"Siena ricorda e racconta" nel 70° della deportazione degli ebrei
SIENA. E’ stato presentato questa mattina, presso la sede della “Stanza della Memoria” di Siena, il progetto “Pietre d’Inciampo”, inaugurato e presentato dal sindaco Bruno Valentini, da Vittorio Meoni presidente del comitato provinciale ANPI di Siena, dal rabbino della sinagoga di Siena Crescenzio Cappelli e da Adachiara Zevi, presidente dell’associazione “Arte in Memoria”, con il fine di non dimenticare il 70° anniversario della deportazione degli ebrei senesi.
La ricorrenza ha voluto soprattutto rendere omaggio a questa iniziativa “Pietre d’Inciampo”, definita univocamente come metafora di ricordo verso il terrore umano della Shoah, ma anche verso la crudele e tragica notte che tra il 5-6 novembre del 1944 ha visto molte famiglie di Siena, circa 17, essere condotte, per mano dei fascisti, prima nei distretti di polizia più vicini, successivamente alla stazione di Firenze ed infine dentro convogli diretti per Dachau, dove da lì non sono più tornati. Ancora oggi l’indifferenza o la reticenza delle persone sono un grave atto verso la dignità di quelle persone che lasciarono intere famiglie per andare a perdere la vita lontano da casa. Ed è anche per questo che la manifestazione di stamani è stata non solo un’occasione di ricordo ma anche un momento di riflessione e di critica verso il negazionismo o la reticenza che continua ancora a vivere nella società attuale.
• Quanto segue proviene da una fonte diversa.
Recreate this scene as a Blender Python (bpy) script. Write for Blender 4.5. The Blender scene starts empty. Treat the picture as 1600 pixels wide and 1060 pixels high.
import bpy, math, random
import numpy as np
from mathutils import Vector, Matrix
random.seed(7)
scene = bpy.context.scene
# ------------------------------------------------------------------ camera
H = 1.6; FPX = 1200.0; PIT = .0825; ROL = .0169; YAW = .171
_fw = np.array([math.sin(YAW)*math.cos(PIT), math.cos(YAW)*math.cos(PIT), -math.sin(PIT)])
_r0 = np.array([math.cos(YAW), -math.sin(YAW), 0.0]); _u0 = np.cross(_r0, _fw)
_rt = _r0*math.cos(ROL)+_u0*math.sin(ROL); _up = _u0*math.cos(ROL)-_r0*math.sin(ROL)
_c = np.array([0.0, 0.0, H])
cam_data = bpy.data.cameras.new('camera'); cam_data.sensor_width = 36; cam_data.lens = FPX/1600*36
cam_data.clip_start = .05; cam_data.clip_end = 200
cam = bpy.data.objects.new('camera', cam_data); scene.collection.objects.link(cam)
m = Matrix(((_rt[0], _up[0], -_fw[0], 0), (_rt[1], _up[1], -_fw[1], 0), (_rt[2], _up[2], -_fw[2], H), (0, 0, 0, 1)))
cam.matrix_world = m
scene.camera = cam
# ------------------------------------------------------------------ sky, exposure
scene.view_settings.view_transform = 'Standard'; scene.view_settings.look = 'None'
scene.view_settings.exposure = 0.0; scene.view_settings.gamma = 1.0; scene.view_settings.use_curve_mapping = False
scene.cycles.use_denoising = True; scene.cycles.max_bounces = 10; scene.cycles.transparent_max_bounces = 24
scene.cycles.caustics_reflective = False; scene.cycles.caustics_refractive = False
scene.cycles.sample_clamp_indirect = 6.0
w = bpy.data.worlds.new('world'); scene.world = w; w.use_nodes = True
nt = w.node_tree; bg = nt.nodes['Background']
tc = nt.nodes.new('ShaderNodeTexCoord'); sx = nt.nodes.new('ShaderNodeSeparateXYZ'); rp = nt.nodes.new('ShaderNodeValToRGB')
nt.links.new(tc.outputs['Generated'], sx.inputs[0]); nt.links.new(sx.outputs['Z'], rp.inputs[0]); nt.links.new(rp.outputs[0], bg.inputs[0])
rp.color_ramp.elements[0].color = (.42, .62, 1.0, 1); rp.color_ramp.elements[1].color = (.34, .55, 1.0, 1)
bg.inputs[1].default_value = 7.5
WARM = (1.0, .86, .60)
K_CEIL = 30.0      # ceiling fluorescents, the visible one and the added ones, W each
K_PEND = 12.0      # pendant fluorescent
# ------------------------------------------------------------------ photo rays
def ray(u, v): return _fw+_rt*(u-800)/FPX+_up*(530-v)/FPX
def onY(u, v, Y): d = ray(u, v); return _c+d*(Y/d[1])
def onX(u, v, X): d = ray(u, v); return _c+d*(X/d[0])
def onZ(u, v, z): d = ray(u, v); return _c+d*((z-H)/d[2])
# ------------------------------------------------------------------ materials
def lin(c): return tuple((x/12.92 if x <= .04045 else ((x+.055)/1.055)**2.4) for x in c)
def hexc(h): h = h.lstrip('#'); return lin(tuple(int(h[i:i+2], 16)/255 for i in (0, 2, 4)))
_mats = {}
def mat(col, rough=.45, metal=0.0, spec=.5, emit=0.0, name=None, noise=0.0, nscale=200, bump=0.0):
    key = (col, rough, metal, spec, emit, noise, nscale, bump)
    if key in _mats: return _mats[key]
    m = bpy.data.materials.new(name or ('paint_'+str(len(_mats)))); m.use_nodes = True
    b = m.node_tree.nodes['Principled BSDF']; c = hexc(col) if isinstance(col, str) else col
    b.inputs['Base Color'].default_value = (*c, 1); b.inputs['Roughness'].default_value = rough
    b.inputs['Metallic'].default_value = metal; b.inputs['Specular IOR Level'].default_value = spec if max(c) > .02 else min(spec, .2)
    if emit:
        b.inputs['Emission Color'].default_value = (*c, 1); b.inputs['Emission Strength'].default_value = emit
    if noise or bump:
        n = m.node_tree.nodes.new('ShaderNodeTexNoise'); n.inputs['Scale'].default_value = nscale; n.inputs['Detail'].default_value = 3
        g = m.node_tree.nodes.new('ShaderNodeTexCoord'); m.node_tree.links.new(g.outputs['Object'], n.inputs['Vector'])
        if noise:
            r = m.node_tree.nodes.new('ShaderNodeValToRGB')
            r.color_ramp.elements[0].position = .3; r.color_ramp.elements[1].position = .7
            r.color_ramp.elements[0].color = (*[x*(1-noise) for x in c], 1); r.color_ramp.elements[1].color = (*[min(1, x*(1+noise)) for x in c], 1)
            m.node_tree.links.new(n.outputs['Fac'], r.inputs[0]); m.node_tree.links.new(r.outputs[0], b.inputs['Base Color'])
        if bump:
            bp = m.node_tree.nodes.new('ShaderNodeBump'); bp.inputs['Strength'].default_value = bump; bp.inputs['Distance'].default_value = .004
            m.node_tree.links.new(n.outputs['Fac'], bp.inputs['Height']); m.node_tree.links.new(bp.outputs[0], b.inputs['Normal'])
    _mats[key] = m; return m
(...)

E’ necessario non seppellire il ricordo del dolore di quelle persone in modo tale da “illuminare” le tenebre di quel periodo.
In sostanza il progetto propone, mediante l’aiuto dell’amministrazione comunale, di ubicare nel suolo pubblico, ad altezza della strada e davanti all’abitazione della famiglia del deportato ebreo senese, un san pietrino ( i san pietrini sono costruiti in Germania da un’artista tedesco, il quale ha già fornito molte pietre al comune di Roma il quale è già diversi anni che ha attuato questo progetto) con inciso il nome, il cognome e la data di nascita del deportato. Laddove la famiglia o i parenti più lontani del deportato siano già scomparsi, il comune si propone di farsi carico della spesa del san pietrino (circa 120 euro), in maniera tale – come ha precisato il sindaco Bruno Valentini: “che la gente possa inciamparci così da soffermarsi a ricordare, perché la pietra deve essere considerata come un cannocchiale che guarda al passato, come uno strumento ottico che serva ad esempio e da insegnamento alle nuove e future generazioni, le quali possano, nel corso degli anni successivi, continuare a tramandare questa atroce ingiustizia che ha sconvolto, e continua a sconvolgere, l’intera umanità”.
“A Siena, come nelle altre città – sostiene Sara Cividalli – la gente ha visto, ma non guardato”. I senesi rastrellati furono 17, due rilasciati a Bologna, gli altri mai tornati, perché mandati subito nelle camere a gas. Ma alcune “luci”, nella nostra città, ci furono: giusti tra le nazioni, come Monsignor Rosadini (parroco a Vignano) o le famiglie Adami Cardini, Borgogni e Neri. “Per noi è doveroso ricordare. Ricordare per chi non c’è più. Per chi è sopravvissuto. Ricordare per le giovani generazioni, affinché quella pagina di storia non si ripeta, e perché nessuno guardi più con indifferenza quello che sta accadendo, anche oggi, nel mondo”. Sulla stessa lunghezza d’onda l’intervento del rabbino della Sinagoga di Siena Crescenzio Piattelli “perché una simile tragedia non si deve ripetere in nessun tempo e in nessun luogo”.
“Siena è diventata una ulteriore tappa – ha detto Adachiara Zevi – di questa mappa della memoria. Un progetto di cui l’artista Demnig non vedrà mai la fine. Le pietre, poste su richiesta dei familiari, rappresentano un memoriale, un monumento, che, al contempo, è anti-monumento per eccellenza, perché piccolo, perché posto in basso, ma in grado di traslare da memoria privata a memoria pubblica. I sampietrini personalizzano la storia, diventando un monumento diffuso”.